◆ **BRIEF**: Your task is to quote exactly the run of lines that starts at the line containing "0, 3))).build('lower_apron', m_reddull)" and ends at the line containing "tag(o, 'small bright", including both.

————

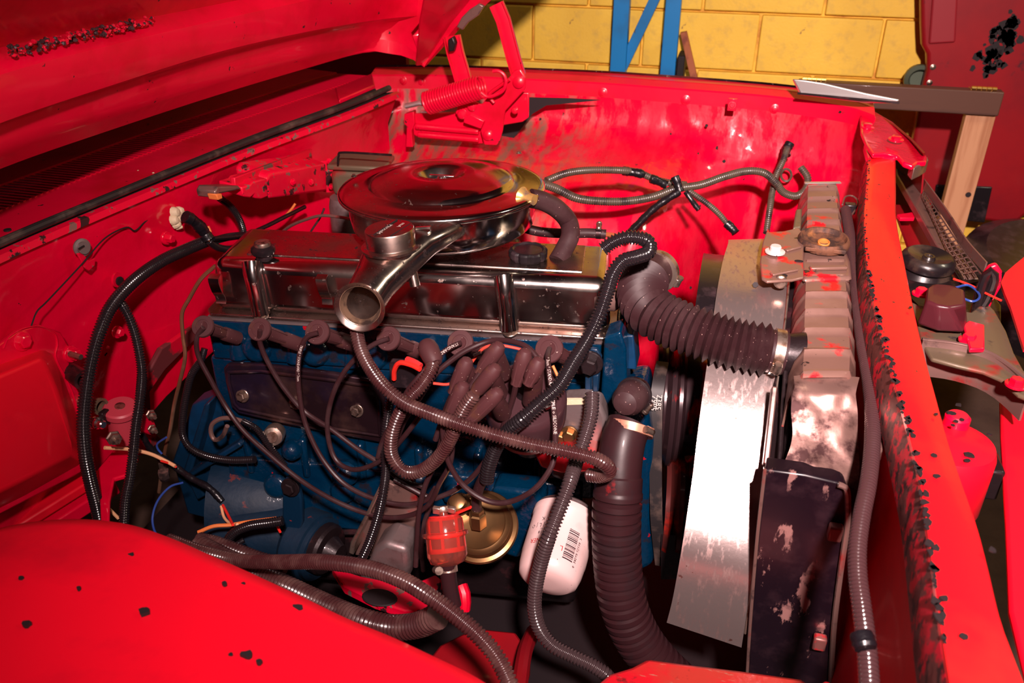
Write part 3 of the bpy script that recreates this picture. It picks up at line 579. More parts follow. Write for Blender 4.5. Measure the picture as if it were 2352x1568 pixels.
# ragged black sealer strip
b_ = B(); rr = random.Random(11)
for i in range(0, 49):
    p = L4[i]+Vector((-.012, 0, .022))
    if not 5 < proj(p)[0] < 318: continue
    for _ in range(26):
        q = p.lerp(L4[i+1]+Vector((-.012, 0, .022)), rr.random())+Vector((rr.uniform(0, .010), 0, rr.uniform(-.008, .006))); r = rr.uniform(.0015, .0045)
        b_.lathe(q, (rr.uniform(-1, 1), rr.uniform(-1, 1), 1), [(r*.4, -r*.6), (r, 0), (r*.5, r*.7)], 7)
b_.build('sealer_strip', M('red_speckled_black_sealer', (.05, .02, .025), .5, 0, .1, [(RED, 60, .5, .54, 3)]), hood, kind='stuff')
B().plate([P(x, y, Y=2.12) for x, y in ((1048, 62), (1060, 40), (1078, 22), (1100, 8), (1112, 14), (1098, 36), (1075, 52), (1062, 70))], (0, .012, 0)).build('latch_bracket', m_greysteel, hood, bevel=.003)
# ---------------------------------------------------------------- hood hinge
hg = thing('hood_support_linkage', 'red hood hinge linkage with arms and pivot plates bolted beside the far fender', 'hinge', (-.6, 2.15, .9))
HY = 2.12
def hp(pts, Y=HY): return [P(x, y, Y=Y) for x, y in pts]
B().plate(hp([(928, 262), (950, 255), (952, 285), (945, 300), (948, 338), (932, 338), (934, 290), (928, 285)], 2.13), (0, .02, 0)).build('mounting_flange', m_red, hg, bevel=.002)
b_ = B().plate(hp([(945, 262), (1060, 258), (1110, 262), (1120, 290), (1140, 328), (1100, 330), (965, 318), (950, 310)], 2.14), (0, .012, 0))
b_.tube(hp([(955, 290), (1100, 302)], 2.135), .009, 10).tube(hp([(960, 309), (1100, 320)], 2.132), .008, 10); b_.build('base_plate', m_red, hg, bevel=.003)
B().plate(hp([(1150, 225), (1175, 212), (1215, 212), (1214, 270), (1200, 280), (1155, 288), (1148, 262)], 2.15), (0, .008, 0)).build('rear_plate', m_red, hg, bevel=.003)
arm = B().plate(hp([(1106, 240), (1128, 215), (1160, 190), (1180, 163), (1195, 158), (1207, 178), (1206, 205), (1160, 255), (1154, 300), (1147, 325), (1140, 334), (1112, 333), (1103, 300), (1112, 280), (1095, 275), (1060, 275), (1045, 260), (1052, 242), (1080, 230)], 2.105), (0, .010, 0)).build('pivot_plate', m_red, hg, bevel=.003, seg=3)
for q in ((1192, 188, .015), (1121, 310, .013), (1085, 244, .012), (1062, 262, .012), (1183, 253, .009), (1077, 222, .008)):
    B().lathe(P(q[0], q[1], Y=2.106), (0, -1, .1), [(q[2], 0), (q[2], .006), (q[2]*.7, .009), (0, .010)], 18).build('rivet', m_red, hg)
B().plate(hp([(1066, 268), (1080, 262), (1112, 278), (1104, 296), (1092, 292), (1064, 282)], 2.098), (0, .008, 0)).build('stop_lug', m_red, hg, bevel=.002)
def channel(pts, w, dpt=.012):
    c = hp([p[:2] for p in pts], pts[0][2]); b_ = B(); d_ = len(c)
    L_ = []; R_ = []
    for i, p in enumerate(c):
        t_ = (c[min(i+1, d_-1)]-c[max(i-1, 0)]).normalized(); n_ = Vector((t_.z, 0, -t_.x)); L_.append(p-n_*w/2); R_.append(p+n_*w/2)
    f_ = Vector((0, -dpt, 0)); return b_.grid([[p+f_ for p in L_], L_, [a.lerp(b, .5)+f_*.2 for a, b in zip(L_, R_)], R_, [p+f_ for p in R_]], .003)
channel([(1040, 82, 2.15), (1048, 120), (1060, 160), (1072, 205)], .038).build('rear_arm', m_red, hg)
channel([(1142, 8, 2.15), (1158, 45), (1170, 90), (1182, 135), (1193, 172)], .030).build('front_arm', m_red, hg)
B().plate(hp([(1028, 92), (1040, 84), (1046, 100), (1042, 118), (1030, 120)], 2.12), (0, .02, 0)).build('pivot_bushing', m_iron, hg, bevel=.003)
B().tube(hp([(1170, 182), (1150, 196), (1128, 212), (1124, 222), (1135, 236)], 2.09), .0045, 8).build('link_rod', m_red, hg)
# spring
sg = thing('hinge_spring', 'red painted coil spring with bright hook end stretched across the hood hinge', 'spring', P(1045, 215, Y=2.06))
a, c = P(980, 237, Y=2.065), P(1107, 199, Y=2.065); ax_ = (c-a); L_ = ax_.length; ax_.normalize(); u_ = ax_.orthogonal().normalized(); v_ = ax_.cross(u_); hx = []
for i in range(21*14+1):
    t_ = i/(21*14); an = t_*21*2*math.pi; hx.append(a+ax_*L_*t_+(u_*math.cos(an)+v_*math.sin(an))*.0262)
B().tube(hx, .0034, 7, smooth=False).build('coil', m_red, sg)
B().tube(hp([(1105, 212), (1120, 222), (1138, 218), (1155, 208), (1162, 190), (1158, 172), (1145, 163), (1132, 164)], 2.065), .0042, 8).build('front_hook', m_red, sg)
B().tube(hp([(985, 240), (965, 237), (950, 240), (932, 244)], 2.075), .0068, 10).build('rear_hook', m_bright, sg, label='bare bright metal hook end')
# ---------------------------------------------------------------- right side, in front of the radiator support
def fl(pts, Z): return [P(x, y, Z=Z) for x, y in pts]
b_ = B().plate(fl([(2056, 362), (2068, 365), (2120, 430), (2180, 560), (2250, 640), (2220, 640), (2150, 560), (2100, 470), (2060, 400)], .86), (0, 0, -.02))
o = b_.build('grille_stay', m_greysteel, bevel=.003); tag(o, 'long brown-grey metal stay running beside the red beam towards the horn', 'stay')
b_ = B(); g0 = fl([(2120, 430), (2170, 500), (2215, 570), (2262, 625)], .872); g1 = g0
b_.grid([[p+Vector((0, 0, .02)) for p in dn(g0, 14)], dn(g0, 14)], .003, Vector((1, 0, 2)))
o = b_.build('headlamp_panel_edge', m_greysteel); tag(o, 'grey metal panel edge above the perforated strip at far right', 'panel')
t = thing('perforated_grille_strip', 'grey perforated metal strip narrowing towards the fender nose', 'grille', P(2200, 600, Z=.93))
a0, a1 = dn(fl([(2122, 440), (2170, 512), (2215, 578), (2255, 632)], .87), 22), dn(fl([(2118, 448), (2150, 515), (2180, 580), (2215, 640)], .87), 22)
b_ = B()
for i in range(22):
    nn = 1 if i < 8 else 2 if i < 14 else 3
    for k in range(nn+1):
        p = a0[i].lerp(a1[i], k/nn); q = a0[i+1].lerp(a1[i+1], k/nn); b_.bar(p, q, .0022, .002)
    for k in range(nn): b_.bar(a0[i].lerp(a1[i], k/nn), a0[i].lerp(a1[i], (k+1)/nn), .0022, .002)
b_.build('mesh', m_greysteel, t, smooth=False)
B().grid([[p+Vector((0, 0, -.012)) for p in a0], [p+Vector((0, 0, -.012)) for p in a1]], .002, Vector((1, 0, 2))).build('backing', m_iron, t)
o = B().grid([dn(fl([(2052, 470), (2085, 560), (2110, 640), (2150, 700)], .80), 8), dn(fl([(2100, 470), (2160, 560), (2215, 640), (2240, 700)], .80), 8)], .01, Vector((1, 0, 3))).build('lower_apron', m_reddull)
tag(o, 'dull red panel low between red beam and perforated strip', 'panel')
o = B().plate(fl([(2060, 492), (2095, 487), (2108, 472), (2112, 480), (2100, 500), (2068, 500)], .84), (0, 0, -.008)).build('red_tab', m_red, bevel=.001)
tag(o, 'small bright red metal tab behind the black horn', 'tab')
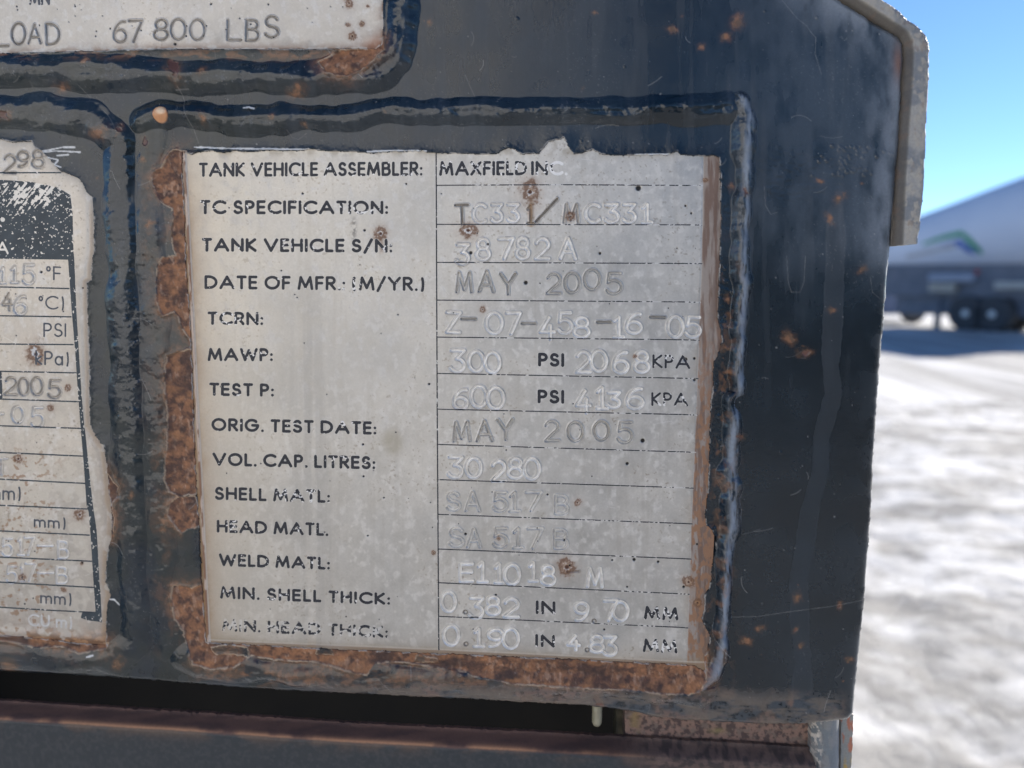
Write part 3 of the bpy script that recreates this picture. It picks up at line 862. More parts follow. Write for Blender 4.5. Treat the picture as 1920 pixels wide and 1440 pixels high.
# stain by the top edge, tan blotch, damp grey run under the S/N line
al = mix(al, (.30, .26, .20), np.exp(-np.maximum(V - 288, 0) / 7) * sm(.4, .65, n2) * .55)
al = mix(al, (.37, .33, .25), np.exp(-(np.hypot((U - 736) / 20, (V - 828) / 24)) ** 4) * .6)
al = mix(al, (.17, .165, .16), np.exp(-(np.hypot((U - 664) / 5, (V - 430) / 24)) ** 2) * sm(.35, .6, n3) * .9)
al = mix(al, (.33, .32, .305), np.exp(-((U - 580 - .04 * (V - 700)) / 46) ** 2) * sm(480, 640, V) * sm(.25, .6, fbm(U / 12, V / 300, 581, 3)) * .3)
rsm = np.random.RandomState(11)
T9 = dict(tone=1.0, depth=.20, w=2.9, dark_tone=.7)
TD = dict(tone=.22, depth=.30, dark_tone=.35)
ROWS = [
 ([('T',853,880,383,422)], dict(tone=-.75, depth=.22)), ([('C',885,911,382,420),('3',919,943,382,418),('3',949,974,382,418)], dict(tone=1.0, depth=.18, w=2.8)), ([('1',987,1003,384,421)], dict(tone=-.35)), ([('/',1004,1046,373,413)], dict(tone=-.7, depth=.24)), ([('M',1056,1086,382,419)], dict(tone=-.35)), ([('C',1096,1124,382,419),('3',1132,1161,382,419),('3',1166,1193,382,419),('1',1202,1224,382,419)], dict(tone=1.0, depth=.18, w=2.8)),
 ([('3',853,881,457,497),('8',891,919,447,489),('7',934,964,446,487),('8',966,993,445,487),('2',1002,1031,446,487),('A',1049,1081,446,487)], T9),
 ([('M',855,886,510,549),('A',897,927,507,548),('Y',937,968,512,553),('2',1024,1052,512,552),('0',1057,1088,510,551),('0',1094,1126,504,545),('5',1135,1167,511,553)], TD),
 ([('Z',836,864,584,625),('0',909,943,585,627),('7',948,977,585,628),('4',1011,1041,594,636),('5',1044,1074,585,627),('8',1074,1106,594,634),('1',1149,1171,593,634),('6',1173,1204,587,627),('0',1250,1282,592,634),('5',1283,1315,593,634)], dict(tone=1.0, depth=.17, w=2.8)),
 ([('-',864,893,588,608),('-',977,1005,596,617),('-',1118,1146,594,614),('-',1218,1248,585,605)], dict(tone=-.3, depth=.24)),
 ([('3',842,873,655,698),('0',877,908,657,698),('0',907,939,659,700),('2',1079,1108,658,700),('0',1106,1139,656,698),('6',1149,1179,659,701),('8',1188,1218,658,700)], T9),
 ([('6',849,878,729,768),('0',881,914,722,765),('0',912,946,725,768),('4',1079,1108,731,774),('1',1117,1141,725,768),('3',1136,1164,734,766),('6',1174,1207,727,768)], T9),
 ([('M',849,882,790,828),('A',893,924,788,828),('Y',932,963,785,826),('2',1021,1049,788,828),('0',1063,1094,790,829),('0',1112,1143,788,827),('5',1156,1187,790,832)], TD),
 ([('3',838,869,855,897),('0',872,904,857,897),('2',921,949,863,903),('8',951,981,858,898),('0',981,1013,858,900)], T9),
 ([('S',837,863,922,958),('A',872,900,921,959),('5',923,952,922,960),('1',954,976,922,960),('7',985,1016,921,959),('B',1040,1066,928,965)], dict(tone=.6, depth=.26)),
 ([('S',841,870,988,1026),('A',875,902,990,1027),('5',923,953,989,1028),('1',961,981,989,1029),('7',988,1019,989,1030),('B',1038,1065,992,1030)], dict(tone=.6, depth=.26)),
 ([('E',861,888,1055,1091),('1',894,916,1053,1092),('1',926,946,1056,1094),('0',944,976,1057,1097),('1',990,1010,1053,1091),('8',1013,1042,1059,1098),('M',1100,1131,1064,1101)], dict(tone=1.0, depth=.18, w=2.9)), ([('-',1062,1087,1060,1081)], dict(tone=-.6)),
 ([('0',826,856,1108,1148),('3',878,908,1119,1160),('8',910,939,1117,1154),('2',944,974,1121,1158),('9',1076,1104,1128,1164),('7',1131,1159,1124,1165),('0',1147,1179,1126,1165)], T9),
 ([('0',830,862,1171,1211),('1',887,909,1177,1213),('9',914,944,1178,1213),('0',941,974,1177,1217),('4',1063,1088,1190,1218),('8',1104,1133,1190,1224),('3',1129,1158,1192,1230)], T9)]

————

◆ **TASK ANSWER**:
o = B().grid([dn(fl([(2052, 470), (2085, 560), (2110, 640), (2150, 700)], .80), 8), dn(fl([(2100, 470), (2160, 560), (2215, 640), (2240, 700)], .80), 8)], .01, Vector((1, 0, 3))).build('lower_apron', m_reddull)
tag(o, 'dull red panel low between red beam and perforated strip', 'panel')
o = B().plate(fl([(2060, 492), (2095, 487), (2108, 472), (2112, 480), (2100, 500), (2068, 500)], .84), (0, 0, -.008)).build('red_tab', m_red, bevel=.001)
tag(o, 'small bright red metal tab behind the black horn', 'tab')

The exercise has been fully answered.